Outrage, Humor, Context

Burn, baby, burn
Burn, baby, burn

David Brothers was one of the smartest comics bloggers on the scene a few years back when I was at my peak of following the industry, and he’s remained one of the few whom I still follow despite my current pull list being a shadow of its former self.

[Side note: Have to get to Midtown soon before they cancel my bare-minimum pull list again. Particularly looking forward to Joshua Dysart’s Unknown Soldier.]

He has a great post up at his site, 4thLetter, called SuperHHero KKKomics 200Hate: A Year In Review, an exponentially more substantiative response to the knee-jerk (but cleverly illustrated) 2008: The Year of Misogyny, that starts as a typical rant about the poor treatment of blacks in comics, but quickly becomes something much, much better.

Some of my favorite highlights of 200Hate include:

Barack Obama– leader of Dark Reign, gullible enough to trust Norman Osborn
Crispus Allen– killed his own son, has to have some old white lady re-ignite his faith in God after he tries to kill his best friend for being a lesbian, probably Pro Prop 8, forced to wear goatee as racial identifier, likely never-nude
Falcon– lost his best friend, hasn’t appeared in Captain America lately, was set on fire once
Manhattan Guardian– tossed aside the second a WHITE Guardian shows up
Martian Manhunter– murdered with a spear (martians count as black, see also Lil Wayne “We are not the same, I am a martian”)
Spawn– blows own head off in own comic, promoting the suicide of strong and proud black men
Spawn (Michael Jai White)– Killed by the Joker in The Dark Knight, movie goes on to make a billion dollars
Storm– taken from high profile X-Men appearances to be a supporting character in some lower-selling book, forced into arranged marriage, needs Emma Frost (who once enslaved her) to call her names just so she can feel like she belongs somewhere
Tyler Perry– still not invited to write a Black Panther story where T’Challa remembers how his big grandma was the one that scared him into following the path of the warrior, leaving untold the story of Bg’mama, the true power of wakanda

The full list is long, laugh-out-loud funny at times, and well worth reading; there are hints throughout of how serious, or not, Brothers’ purported outrage is, but his underlying point is sound:

These lists of brutalization and despair are absolutely worthless without context. Otherwise, you’re just left with hollow talking points. Matt Murdock is a cheating jerk? Hey, guess what he realizes (and mopes about) in the very next issue? She-Hulk was cancelled? Congrats, it sells just barely above the rest of Marvel’s cancelled books and shed a third of its readers over a year. Wonder Woman brutalized in Final Crisis, a story about the entire planet being brutalized under the heel of Space Hitler, corrupted, and forced into mind control? Really?

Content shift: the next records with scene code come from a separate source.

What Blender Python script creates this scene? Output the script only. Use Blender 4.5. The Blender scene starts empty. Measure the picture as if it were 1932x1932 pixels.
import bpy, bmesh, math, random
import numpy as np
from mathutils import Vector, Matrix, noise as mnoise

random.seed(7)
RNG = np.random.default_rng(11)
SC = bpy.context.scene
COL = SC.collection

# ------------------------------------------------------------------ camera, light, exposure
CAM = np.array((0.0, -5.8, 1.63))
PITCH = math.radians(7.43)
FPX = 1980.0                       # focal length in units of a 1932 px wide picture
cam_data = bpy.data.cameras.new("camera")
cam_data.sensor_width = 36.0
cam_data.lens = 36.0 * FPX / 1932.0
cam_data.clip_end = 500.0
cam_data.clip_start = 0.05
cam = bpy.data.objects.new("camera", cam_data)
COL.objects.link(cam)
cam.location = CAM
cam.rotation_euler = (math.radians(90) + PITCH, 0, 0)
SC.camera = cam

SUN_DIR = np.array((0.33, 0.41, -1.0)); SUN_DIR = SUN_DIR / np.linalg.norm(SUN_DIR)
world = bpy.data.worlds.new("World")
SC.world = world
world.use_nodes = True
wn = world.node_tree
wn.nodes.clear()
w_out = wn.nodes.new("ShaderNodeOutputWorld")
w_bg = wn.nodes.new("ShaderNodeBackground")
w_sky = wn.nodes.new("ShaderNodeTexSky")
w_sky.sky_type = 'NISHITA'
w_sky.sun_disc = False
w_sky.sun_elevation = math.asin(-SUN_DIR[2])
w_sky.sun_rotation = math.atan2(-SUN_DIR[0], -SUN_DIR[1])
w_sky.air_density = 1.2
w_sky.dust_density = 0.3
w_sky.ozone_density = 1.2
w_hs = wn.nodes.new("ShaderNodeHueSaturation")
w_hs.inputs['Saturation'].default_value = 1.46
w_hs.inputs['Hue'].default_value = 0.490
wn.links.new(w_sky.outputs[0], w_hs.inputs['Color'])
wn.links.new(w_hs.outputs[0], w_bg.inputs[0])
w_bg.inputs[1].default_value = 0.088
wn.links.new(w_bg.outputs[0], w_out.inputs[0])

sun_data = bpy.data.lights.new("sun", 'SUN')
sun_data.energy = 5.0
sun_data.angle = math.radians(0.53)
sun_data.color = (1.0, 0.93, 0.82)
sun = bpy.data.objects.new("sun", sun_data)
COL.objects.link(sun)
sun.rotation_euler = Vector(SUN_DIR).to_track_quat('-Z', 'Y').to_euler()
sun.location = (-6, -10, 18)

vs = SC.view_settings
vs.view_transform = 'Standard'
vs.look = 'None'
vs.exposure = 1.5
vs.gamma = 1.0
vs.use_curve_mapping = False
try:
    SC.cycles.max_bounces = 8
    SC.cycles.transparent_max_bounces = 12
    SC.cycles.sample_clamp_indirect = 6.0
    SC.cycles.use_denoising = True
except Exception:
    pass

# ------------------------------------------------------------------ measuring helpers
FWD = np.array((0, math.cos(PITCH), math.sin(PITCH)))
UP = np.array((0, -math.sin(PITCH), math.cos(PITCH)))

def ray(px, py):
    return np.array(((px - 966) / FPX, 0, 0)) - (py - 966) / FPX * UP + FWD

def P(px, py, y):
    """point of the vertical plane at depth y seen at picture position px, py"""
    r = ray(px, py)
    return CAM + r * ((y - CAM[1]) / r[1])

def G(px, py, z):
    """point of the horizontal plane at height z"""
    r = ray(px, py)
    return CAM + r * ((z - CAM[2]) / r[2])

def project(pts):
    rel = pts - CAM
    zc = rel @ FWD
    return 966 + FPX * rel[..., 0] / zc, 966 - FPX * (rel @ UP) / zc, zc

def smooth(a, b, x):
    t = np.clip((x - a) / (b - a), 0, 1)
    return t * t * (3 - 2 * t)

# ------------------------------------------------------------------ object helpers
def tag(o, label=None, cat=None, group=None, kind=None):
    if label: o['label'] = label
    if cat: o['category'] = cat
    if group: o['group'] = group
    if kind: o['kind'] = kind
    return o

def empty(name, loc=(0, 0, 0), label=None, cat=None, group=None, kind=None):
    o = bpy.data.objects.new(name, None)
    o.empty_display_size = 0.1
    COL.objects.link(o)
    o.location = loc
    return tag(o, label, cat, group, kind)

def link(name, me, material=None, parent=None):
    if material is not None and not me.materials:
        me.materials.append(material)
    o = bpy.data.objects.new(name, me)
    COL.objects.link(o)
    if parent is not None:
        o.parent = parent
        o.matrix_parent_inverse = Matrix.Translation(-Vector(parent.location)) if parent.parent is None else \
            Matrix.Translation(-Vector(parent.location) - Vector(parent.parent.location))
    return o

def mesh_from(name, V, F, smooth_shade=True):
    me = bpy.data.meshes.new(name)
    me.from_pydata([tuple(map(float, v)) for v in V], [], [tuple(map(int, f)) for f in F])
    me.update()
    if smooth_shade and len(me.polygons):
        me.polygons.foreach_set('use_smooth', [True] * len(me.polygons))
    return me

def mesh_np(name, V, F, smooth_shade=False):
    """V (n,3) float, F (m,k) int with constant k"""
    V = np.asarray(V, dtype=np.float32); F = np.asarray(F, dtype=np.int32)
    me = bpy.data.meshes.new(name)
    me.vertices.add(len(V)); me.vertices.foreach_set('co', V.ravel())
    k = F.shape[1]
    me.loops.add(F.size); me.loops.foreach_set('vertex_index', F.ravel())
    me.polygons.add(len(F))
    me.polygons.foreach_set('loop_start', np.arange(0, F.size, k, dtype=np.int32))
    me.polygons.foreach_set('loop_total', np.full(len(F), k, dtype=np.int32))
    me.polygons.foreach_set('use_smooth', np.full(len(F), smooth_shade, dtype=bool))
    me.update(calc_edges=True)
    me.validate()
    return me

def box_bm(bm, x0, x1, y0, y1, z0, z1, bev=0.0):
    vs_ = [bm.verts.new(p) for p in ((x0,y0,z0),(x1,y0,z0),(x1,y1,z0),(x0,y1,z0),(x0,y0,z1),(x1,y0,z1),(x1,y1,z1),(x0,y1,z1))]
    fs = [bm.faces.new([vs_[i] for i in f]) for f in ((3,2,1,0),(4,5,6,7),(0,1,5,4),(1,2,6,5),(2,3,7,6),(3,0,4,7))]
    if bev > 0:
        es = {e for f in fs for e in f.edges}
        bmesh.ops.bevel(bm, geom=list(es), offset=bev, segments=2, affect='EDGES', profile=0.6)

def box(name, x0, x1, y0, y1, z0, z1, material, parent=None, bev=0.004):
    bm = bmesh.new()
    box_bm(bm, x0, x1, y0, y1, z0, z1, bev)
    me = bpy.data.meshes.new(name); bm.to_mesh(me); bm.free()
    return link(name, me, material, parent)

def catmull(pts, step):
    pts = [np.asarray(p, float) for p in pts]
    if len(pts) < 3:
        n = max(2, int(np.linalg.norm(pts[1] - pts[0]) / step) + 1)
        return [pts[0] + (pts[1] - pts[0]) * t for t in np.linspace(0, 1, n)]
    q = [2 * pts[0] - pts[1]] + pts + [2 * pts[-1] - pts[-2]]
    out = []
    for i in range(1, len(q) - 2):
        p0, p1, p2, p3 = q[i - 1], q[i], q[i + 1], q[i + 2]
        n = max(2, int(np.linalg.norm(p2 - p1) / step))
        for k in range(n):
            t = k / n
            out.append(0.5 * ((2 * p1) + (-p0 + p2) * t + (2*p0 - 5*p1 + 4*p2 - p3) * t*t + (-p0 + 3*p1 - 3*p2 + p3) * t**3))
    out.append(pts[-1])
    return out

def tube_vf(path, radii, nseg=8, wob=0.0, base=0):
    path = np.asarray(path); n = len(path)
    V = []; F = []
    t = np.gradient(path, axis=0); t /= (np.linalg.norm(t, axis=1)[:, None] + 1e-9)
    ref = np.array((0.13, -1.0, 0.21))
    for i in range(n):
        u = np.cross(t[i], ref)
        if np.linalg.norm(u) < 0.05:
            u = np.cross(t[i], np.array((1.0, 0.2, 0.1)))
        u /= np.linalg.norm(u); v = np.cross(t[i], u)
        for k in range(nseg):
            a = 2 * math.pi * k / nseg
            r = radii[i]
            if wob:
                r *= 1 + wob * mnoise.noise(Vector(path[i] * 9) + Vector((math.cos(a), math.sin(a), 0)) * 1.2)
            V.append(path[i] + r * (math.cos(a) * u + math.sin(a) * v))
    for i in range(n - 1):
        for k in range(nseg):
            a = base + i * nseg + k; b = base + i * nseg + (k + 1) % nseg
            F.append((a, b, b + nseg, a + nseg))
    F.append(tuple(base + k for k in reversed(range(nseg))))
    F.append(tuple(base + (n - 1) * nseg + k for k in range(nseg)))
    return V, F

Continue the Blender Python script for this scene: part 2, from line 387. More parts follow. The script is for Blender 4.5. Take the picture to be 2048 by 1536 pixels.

After an exhausting two-year campaign for President, and what will be an even higher-profile transition than 2000’s tainted fiasco, I’ve had enough of canned talking points to last me a lifetime, and uniformed outrage over ridiculous plotlines and badly written comic book characters just leaves me cold these days.

Most comics suck, superhero and otherwise. Period.

Want to read better comics? Then make the fucking comics!

Or, as Brothers concludes, if you’re going to write about comics, at least “do the barest minimum of research before trying to do any kind of analysis.”

One thought on “Outrage, Humor, Context

  1. Awesome point and article!

    This reminds me of a near-argument yesterday with a co-worker (I’m a librarian) about whether or not Ezra Jack Keats’ “Snowy Day” was racist. I advanced that he wasn’t and she pointed out the stock elements that all of his critics did thirty years ago and since. I pointed out that there was a context missing. She’s got it all figured out, so whatever. Write your paper, honey.